::: Recorded data :::
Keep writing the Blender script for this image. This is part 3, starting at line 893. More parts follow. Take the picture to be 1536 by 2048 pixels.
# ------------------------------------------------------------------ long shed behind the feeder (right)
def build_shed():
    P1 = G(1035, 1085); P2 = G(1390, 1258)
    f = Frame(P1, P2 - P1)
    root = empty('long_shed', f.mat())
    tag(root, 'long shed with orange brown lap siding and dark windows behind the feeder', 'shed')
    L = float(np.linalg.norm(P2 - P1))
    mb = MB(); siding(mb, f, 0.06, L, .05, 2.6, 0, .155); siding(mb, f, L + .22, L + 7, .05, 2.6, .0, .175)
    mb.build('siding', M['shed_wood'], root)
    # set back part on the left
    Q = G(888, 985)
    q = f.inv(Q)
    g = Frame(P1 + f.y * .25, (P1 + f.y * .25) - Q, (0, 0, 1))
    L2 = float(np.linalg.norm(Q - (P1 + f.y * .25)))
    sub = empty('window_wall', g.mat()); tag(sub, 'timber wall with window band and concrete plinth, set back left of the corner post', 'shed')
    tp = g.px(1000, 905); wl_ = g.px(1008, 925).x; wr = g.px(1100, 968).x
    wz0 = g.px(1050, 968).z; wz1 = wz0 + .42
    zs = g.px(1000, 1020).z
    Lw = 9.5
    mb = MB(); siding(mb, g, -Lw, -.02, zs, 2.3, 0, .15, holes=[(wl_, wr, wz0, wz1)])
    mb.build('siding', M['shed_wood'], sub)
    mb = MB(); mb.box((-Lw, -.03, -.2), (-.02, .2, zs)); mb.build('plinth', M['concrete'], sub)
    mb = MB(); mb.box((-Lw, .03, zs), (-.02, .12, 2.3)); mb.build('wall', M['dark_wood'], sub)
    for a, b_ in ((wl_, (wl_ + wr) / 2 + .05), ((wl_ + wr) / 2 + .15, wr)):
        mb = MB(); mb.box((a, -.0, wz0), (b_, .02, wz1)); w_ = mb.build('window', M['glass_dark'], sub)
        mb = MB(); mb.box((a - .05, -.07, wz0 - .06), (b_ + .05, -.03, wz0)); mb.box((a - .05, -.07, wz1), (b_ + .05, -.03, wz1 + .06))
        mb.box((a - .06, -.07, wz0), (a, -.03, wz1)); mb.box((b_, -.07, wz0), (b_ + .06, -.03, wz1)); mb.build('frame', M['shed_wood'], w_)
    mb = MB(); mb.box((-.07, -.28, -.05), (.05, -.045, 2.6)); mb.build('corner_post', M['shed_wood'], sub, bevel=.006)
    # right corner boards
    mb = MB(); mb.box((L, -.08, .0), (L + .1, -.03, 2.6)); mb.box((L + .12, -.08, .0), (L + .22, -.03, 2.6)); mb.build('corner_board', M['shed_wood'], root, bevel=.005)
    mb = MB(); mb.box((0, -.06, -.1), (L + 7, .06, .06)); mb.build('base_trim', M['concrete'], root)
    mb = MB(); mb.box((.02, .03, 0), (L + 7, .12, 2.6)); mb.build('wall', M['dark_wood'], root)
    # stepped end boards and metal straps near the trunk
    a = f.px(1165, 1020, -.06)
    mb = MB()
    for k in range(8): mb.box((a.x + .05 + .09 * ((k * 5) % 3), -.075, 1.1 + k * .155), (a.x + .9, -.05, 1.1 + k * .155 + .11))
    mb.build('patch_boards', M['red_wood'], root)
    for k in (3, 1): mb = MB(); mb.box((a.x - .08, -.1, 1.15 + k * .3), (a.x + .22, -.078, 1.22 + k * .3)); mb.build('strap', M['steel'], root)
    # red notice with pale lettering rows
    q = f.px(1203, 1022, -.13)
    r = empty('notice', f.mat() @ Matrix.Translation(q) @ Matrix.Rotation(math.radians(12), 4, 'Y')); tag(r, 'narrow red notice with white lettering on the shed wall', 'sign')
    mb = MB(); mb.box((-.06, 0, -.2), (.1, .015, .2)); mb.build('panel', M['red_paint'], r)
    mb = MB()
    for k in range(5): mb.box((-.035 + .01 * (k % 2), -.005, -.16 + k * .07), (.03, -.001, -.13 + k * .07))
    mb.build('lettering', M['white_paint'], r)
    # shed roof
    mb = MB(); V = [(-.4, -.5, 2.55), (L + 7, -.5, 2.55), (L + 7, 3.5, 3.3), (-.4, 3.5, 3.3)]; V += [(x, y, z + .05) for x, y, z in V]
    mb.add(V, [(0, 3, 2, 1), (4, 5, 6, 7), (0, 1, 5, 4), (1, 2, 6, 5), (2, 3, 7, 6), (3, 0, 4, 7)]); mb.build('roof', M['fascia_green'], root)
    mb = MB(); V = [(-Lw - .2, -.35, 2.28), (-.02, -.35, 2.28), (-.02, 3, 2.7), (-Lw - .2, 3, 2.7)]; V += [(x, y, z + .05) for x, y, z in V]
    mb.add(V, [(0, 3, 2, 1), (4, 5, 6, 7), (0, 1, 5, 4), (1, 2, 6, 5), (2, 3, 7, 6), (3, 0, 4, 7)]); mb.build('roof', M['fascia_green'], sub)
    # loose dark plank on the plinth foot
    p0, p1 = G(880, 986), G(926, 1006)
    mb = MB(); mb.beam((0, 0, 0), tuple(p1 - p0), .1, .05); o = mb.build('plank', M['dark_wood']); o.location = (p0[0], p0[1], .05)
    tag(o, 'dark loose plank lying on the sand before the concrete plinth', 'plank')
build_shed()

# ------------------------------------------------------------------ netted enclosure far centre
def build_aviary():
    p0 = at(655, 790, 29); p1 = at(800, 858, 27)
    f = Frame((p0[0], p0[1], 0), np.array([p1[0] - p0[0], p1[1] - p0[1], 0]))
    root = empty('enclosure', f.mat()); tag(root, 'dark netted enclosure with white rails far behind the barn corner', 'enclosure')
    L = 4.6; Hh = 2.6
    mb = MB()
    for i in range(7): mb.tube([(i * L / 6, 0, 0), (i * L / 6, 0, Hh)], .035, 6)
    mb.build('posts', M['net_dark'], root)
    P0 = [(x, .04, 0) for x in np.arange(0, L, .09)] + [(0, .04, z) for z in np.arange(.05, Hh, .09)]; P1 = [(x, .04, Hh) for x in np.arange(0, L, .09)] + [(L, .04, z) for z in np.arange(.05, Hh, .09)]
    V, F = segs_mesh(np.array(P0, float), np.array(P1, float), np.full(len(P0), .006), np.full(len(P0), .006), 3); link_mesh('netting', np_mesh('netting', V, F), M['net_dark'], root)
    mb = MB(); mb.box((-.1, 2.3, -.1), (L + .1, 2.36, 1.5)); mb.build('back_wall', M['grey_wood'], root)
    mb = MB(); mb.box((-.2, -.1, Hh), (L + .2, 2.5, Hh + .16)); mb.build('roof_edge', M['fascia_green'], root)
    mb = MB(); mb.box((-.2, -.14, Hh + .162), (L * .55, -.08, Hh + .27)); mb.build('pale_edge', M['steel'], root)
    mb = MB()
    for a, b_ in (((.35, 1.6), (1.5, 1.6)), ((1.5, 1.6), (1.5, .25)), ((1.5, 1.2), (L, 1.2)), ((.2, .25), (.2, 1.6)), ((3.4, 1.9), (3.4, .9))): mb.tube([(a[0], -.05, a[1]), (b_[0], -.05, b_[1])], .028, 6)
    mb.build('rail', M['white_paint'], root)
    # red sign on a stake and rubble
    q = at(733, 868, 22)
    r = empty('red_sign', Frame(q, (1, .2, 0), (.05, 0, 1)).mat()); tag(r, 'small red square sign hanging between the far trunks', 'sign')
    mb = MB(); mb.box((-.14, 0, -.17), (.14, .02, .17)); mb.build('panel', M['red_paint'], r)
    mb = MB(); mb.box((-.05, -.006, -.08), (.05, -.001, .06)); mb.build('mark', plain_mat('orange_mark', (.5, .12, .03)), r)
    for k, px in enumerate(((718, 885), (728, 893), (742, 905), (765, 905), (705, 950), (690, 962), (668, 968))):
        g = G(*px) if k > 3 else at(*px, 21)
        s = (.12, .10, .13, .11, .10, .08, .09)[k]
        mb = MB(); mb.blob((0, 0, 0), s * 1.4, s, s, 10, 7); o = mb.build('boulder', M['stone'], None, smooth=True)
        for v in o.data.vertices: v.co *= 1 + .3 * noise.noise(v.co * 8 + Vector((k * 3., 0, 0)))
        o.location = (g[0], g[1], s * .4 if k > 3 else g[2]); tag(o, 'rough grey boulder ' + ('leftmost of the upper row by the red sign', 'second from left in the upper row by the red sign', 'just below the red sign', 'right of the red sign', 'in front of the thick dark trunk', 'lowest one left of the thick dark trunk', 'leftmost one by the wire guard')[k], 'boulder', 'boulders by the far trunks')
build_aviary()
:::
Collect every line above that contains the word "part".

Keep writing the Blender script for this image. This is part 3, starting at line 893. More parts follow. Take the picture to be 1536 by 2048 pixels.
    # set back part on the left